A constant jacket flow provided by recirculation is preferred to the throttling of total flow to the jacket. The process gain and deadtime for the jacket temperature controller are inversely proportional to flow. At low jacket flows the combination of high process gain and high process deadtime can cause sustained oscillations. Also, at low jacket flows the heat transfer coefficient is greatly reduced and the fouling rate greatly increased decreasing the capability of the reactor temperature control to do its job.

All of the above control schemes can benefit from the use of an enhanced PID for jacket and reactor temperature control.

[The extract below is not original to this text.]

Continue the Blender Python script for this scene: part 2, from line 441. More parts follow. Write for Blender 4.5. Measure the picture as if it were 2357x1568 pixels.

The enhanced PID will prevent limit cycles from valve stiction particularly problematic near the split range point and unnecessary crossing of the split range point. The enhanced PID can reduce the overshoot by a providing a smarter time for the valves coming off output limits for large setpoint changes in batch operation and continuous operation transitions and startups. The deadband setting (threshold sensitivity) setting of the PID can reduce the reaction to noise enabling a higher controller gain. Finally, the dynamic reset limiting of the PID offers the ability to prevent a runaway by the addition of directional velocity limits to provide a faster response to the demand for cooling for highly exothermic reactors.